Last week, after a long period of silence following the release of the final piece of DLC for God of War Ragnarok, during Sony's first State of Play of 2026, we finally got a small update as to what Sony Santa Monica has been working on. Along with a remake of the original trilogy, we learned that the studio had teamed up with Mega Cat Studios to deliver a 2.5D game featuring Kratos titled God of War: Sons of Sparta.
There have been a lot of rumours circulating for years about an upcoming 2.5D God of War game, so its arrival was both surprising and not; surprising because after hearing nothing but rumours for a while, it was fair to wonder if it was even going to come out at all, and also not because we'd heard so much about it for so long.
Now that it was confirmed and shadow-dropped at the same time, we're starting to see plenty of reactions to the new 2.5D action game, one of which comes from David Jaffe, best known as one of the original creators behind the God of War franchise. To say that he's not fond of this new game would be an understatement.
"This is not God of War," an exasperated Jaffe says in his first of three videos he's now made on the game, the first of which you can see above. "What were they [Sony Santa Monica] thinking, like what the f*** are they thinking?" he continues, as he explains that he doesn't believe the game to be bad overall, calling it "fine," but adds that what he finds offensive in it is how generic the game is, and how he believes this is not the game that God of War fans would have wanted if you were to pitch them the idea of playing a 2.5D Metroidvania-style game in Sony's long-running franchise.
Jaffe adds that he doesn't believe anyone wants to play as "kids" in a God of War video game. "Nobody wants to kids! We don't want to play as Atreus; we don't want a spin-off as Atreus. Why do you guys keep making games about 15-year-old boys? Leave me alone! Go to Epstein's Island or something, whatever the f*** it is, I don't know what they're doing, but leave me the f*** alone! I want to be Kratos motherf*****!"

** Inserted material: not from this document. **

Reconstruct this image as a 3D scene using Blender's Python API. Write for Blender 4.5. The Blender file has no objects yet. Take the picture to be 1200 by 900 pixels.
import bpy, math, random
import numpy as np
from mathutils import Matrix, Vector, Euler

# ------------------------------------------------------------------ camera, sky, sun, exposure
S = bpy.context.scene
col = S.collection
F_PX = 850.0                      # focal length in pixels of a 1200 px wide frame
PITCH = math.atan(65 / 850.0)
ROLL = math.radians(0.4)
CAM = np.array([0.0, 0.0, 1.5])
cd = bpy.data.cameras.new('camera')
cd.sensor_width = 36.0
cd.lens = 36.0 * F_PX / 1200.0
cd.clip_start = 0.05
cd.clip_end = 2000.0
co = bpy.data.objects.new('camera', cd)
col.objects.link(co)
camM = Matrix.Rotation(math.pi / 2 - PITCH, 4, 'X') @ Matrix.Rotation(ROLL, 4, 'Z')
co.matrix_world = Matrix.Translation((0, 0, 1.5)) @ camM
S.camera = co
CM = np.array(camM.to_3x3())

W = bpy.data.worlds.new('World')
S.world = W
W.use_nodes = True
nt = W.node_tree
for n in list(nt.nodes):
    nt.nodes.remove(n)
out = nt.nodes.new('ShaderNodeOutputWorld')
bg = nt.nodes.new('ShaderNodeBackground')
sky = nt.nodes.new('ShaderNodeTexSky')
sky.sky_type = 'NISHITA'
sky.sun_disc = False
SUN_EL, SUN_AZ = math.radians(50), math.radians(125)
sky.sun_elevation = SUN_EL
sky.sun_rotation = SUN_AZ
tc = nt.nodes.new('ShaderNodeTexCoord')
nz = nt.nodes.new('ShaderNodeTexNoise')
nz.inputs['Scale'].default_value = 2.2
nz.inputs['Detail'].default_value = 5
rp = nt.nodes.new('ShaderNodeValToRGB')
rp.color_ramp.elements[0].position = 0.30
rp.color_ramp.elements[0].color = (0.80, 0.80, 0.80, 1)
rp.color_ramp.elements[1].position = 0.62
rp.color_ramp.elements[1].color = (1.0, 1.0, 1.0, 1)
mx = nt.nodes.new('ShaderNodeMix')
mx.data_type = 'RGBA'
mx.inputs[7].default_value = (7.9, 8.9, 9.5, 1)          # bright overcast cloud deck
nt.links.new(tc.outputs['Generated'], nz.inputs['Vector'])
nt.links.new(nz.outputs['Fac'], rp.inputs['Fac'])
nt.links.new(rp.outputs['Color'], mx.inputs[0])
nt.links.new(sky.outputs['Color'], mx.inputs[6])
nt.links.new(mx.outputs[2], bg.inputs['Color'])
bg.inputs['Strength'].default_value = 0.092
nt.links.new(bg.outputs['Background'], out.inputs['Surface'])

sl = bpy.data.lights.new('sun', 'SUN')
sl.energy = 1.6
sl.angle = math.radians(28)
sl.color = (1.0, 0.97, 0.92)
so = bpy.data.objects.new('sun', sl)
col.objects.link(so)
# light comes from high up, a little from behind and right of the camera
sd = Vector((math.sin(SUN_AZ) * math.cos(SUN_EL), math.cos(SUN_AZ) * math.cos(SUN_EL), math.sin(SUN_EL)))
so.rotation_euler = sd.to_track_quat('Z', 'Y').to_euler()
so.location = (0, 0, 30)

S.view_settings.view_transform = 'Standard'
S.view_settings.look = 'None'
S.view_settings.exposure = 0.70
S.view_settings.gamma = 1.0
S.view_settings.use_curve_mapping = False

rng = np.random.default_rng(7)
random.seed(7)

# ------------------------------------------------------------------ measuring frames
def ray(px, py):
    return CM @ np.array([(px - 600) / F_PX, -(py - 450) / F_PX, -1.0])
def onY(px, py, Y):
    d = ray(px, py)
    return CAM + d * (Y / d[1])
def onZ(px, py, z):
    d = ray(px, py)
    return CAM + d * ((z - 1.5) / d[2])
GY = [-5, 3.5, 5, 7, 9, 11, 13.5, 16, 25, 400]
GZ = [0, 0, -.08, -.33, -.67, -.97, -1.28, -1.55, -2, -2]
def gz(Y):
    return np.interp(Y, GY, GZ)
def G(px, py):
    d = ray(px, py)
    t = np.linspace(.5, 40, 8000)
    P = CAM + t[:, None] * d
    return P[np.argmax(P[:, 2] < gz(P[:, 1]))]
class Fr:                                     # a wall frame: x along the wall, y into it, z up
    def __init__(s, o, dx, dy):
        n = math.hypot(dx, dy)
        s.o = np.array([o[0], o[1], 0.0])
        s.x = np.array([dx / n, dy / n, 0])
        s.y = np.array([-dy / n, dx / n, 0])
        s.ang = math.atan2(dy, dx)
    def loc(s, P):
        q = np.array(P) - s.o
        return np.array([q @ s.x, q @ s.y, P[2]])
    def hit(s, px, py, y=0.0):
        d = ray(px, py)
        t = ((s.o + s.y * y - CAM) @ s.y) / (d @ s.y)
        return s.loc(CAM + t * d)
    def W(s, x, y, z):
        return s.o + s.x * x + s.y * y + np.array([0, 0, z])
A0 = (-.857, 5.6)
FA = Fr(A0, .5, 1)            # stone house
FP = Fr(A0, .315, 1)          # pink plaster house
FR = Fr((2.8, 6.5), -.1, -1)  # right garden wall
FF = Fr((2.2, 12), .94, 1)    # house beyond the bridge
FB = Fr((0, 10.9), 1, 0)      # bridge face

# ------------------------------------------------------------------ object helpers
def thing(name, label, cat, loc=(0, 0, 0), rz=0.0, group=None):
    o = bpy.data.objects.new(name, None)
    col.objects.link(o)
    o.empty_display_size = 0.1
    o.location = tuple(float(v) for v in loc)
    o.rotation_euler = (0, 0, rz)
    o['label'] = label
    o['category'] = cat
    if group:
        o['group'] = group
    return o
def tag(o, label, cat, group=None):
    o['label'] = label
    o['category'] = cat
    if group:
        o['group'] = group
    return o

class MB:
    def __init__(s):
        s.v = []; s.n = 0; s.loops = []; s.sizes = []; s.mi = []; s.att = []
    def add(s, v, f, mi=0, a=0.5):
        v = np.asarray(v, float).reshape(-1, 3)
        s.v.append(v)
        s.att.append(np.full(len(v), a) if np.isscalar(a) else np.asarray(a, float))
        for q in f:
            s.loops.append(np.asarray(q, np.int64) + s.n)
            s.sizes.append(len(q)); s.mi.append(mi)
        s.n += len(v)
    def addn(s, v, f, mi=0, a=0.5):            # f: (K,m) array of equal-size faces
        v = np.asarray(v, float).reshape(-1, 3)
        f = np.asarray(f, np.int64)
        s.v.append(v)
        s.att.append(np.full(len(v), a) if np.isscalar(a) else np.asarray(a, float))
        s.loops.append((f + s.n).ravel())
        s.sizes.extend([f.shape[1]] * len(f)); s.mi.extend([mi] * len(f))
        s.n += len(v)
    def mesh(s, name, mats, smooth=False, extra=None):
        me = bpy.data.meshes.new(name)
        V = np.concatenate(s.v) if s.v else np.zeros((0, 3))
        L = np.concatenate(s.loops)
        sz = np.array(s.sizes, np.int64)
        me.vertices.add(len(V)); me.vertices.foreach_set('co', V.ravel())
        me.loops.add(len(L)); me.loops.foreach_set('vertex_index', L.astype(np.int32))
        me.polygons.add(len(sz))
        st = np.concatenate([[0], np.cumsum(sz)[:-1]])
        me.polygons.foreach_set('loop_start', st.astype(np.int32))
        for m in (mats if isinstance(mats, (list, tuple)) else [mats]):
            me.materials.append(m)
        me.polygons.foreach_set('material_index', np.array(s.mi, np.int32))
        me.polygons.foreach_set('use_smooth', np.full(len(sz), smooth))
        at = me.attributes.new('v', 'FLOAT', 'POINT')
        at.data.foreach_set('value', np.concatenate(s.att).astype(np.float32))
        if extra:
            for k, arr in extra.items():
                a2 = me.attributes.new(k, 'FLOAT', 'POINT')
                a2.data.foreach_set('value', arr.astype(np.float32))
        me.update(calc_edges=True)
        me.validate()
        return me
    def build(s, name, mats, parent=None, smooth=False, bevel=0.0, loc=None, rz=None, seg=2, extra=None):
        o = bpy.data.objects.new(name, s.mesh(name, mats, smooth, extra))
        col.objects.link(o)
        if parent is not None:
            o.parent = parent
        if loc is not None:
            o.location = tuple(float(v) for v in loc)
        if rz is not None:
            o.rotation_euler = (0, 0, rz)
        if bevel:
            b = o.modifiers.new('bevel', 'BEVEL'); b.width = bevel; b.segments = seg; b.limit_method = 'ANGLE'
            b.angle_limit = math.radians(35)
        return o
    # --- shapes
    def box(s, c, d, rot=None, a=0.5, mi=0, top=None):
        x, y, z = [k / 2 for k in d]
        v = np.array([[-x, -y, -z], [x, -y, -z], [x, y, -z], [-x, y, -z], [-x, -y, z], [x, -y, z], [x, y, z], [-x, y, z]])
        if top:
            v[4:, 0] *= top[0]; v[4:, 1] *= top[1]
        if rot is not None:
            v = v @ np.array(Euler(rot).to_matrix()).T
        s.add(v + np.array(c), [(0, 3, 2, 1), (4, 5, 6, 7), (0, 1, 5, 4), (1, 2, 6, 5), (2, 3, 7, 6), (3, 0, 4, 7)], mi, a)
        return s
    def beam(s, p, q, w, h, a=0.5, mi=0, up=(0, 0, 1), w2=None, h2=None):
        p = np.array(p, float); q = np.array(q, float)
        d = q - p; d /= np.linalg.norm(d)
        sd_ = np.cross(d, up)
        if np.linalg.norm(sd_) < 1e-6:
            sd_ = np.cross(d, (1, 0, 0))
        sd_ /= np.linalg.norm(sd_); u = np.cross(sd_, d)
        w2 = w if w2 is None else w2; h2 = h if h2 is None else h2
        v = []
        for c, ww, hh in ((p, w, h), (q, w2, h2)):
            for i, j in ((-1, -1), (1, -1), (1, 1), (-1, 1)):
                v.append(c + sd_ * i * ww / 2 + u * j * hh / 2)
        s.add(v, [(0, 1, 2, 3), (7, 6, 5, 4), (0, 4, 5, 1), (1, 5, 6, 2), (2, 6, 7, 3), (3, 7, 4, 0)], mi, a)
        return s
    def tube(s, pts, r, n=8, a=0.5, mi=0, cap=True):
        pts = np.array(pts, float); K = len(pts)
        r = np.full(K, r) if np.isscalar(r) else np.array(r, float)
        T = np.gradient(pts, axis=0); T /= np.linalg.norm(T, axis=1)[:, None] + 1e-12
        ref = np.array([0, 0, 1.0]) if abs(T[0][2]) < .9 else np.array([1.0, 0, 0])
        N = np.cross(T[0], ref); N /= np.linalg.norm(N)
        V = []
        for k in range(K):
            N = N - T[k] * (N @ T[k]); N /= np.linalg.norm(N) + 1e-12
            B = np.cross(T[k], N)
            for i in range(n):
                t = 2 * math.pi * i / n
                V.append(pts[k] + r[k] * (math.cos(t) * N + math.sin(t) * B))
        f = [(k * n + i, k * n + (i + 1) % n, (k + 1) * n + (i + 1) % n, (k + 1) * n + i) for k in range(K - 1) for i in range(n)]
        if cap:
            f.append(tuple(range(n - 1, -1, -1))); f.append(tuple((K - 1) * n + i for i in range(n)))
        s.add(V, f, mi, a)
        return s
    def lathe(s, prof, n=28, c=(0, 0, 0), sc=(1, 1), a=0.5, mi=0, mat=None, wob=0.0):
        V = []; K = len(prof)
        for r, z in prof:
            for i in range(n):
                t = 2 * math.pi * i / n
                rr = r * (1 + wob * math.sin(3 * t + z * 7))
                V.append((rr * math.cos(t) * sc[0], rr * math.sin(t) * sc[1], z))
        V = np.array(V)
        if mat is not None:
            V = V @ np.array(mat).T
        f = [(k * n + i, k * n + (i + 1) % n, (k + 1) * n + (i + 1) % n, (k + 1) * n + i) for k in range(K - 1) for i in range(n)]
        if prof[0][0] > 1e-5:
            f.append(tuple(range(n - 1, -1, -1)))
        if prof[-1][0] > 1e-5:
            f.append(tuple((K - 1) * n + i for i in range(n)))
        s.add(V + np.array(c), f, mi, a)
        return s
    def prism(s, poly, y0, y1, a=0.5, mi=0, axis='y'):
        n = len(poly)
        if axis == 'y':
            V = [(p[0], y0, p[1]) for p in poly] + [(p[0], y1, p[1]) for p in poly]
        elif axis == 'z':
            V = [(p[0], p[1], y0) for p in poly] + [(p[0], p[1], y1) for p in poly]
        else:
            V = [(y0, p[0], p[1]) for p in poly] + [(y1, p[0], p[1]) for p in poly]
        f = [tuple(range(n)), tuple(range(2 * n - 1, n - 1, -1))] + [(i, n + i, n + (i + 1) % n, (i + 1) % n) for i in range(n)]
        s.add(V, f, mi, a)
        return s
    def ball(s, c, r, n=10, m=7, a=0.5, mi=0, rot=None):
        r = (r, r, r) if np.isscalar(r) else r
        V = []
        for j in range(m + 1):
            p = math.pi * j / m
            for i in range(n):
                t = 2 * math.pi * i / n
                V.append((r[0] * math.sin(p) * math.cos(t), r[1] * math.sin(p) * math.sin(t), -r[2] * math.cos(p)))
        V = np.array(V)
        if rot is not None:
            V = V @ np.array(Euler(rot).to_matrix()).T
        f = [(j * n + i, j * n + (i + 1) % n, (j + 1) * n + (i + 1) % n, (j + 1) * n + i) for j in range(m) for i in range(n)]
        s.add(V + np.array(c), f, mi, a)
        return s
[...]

Though his first video can be described as an emotional rant fueled by only playing one hour of the game, in subsequent videos after playing a little more of Sons of Sparta, he digs further into his problems with it, citing issues of "visual noise" and an overall lack of polish, because while some people might call the probelms he's pointing out to be "minor," for him, not including even these 'minor' issues in the first place is "what it means to make a first-party game."
Ultimately, Jaffe believes players wanted something closer to Blasphemous, Ninja Gaiden Ragebound, and Shinobi: Art of Vengeance. A smooth, ultra-violent, 2.5D action game where players don't play as a younger, prequel-era Kratos, but as the Ghost of Sparta he was before he became the Kratos we know from the Norse-era games. He adds that if you were to "pull God of War," as in remove the well-known IP from the game and present it as a 2.5D action game about a young Spartan, people would not be interested in playing it.
He's also butting up against the studio's shift in priorities to be more driven by storytelling, instead of the action gameplay that drove the original trilogy.
"It [Sons of Sparta] reminds me of a conversation I had with someone that is no longer at Sony Santa Monica, when we were talking about the sequence in God of War Ragnarok that a lot of people complain about, which is where Atreus is going on that long sled, walk, whatever, with that girl he likes and it just goes on and on and on. And I said to this person, 'Why didn't they recognize, didn't focus tests tell them that this was boring and they should maybe cut that or truncate it?'"
"And they said to me - and this is one person's opinion, but they would know, they were certainly in the know. They said, 'Sony Santa Monica these days is driven mostly, or primarily, by story.' And I'm like, 'Oh my god.'"
Jaffe also claims that anyone who says he is "salty" is wrong and that his only motive for talking about his displeasure with Sons of Sparta begins and ends with him just not liking the game. A statement that is difficult to take on its face, since Jaffe is primarily a content creator now, and all of these videos about his displeasure with the game are fueling what appears to be his main source of income.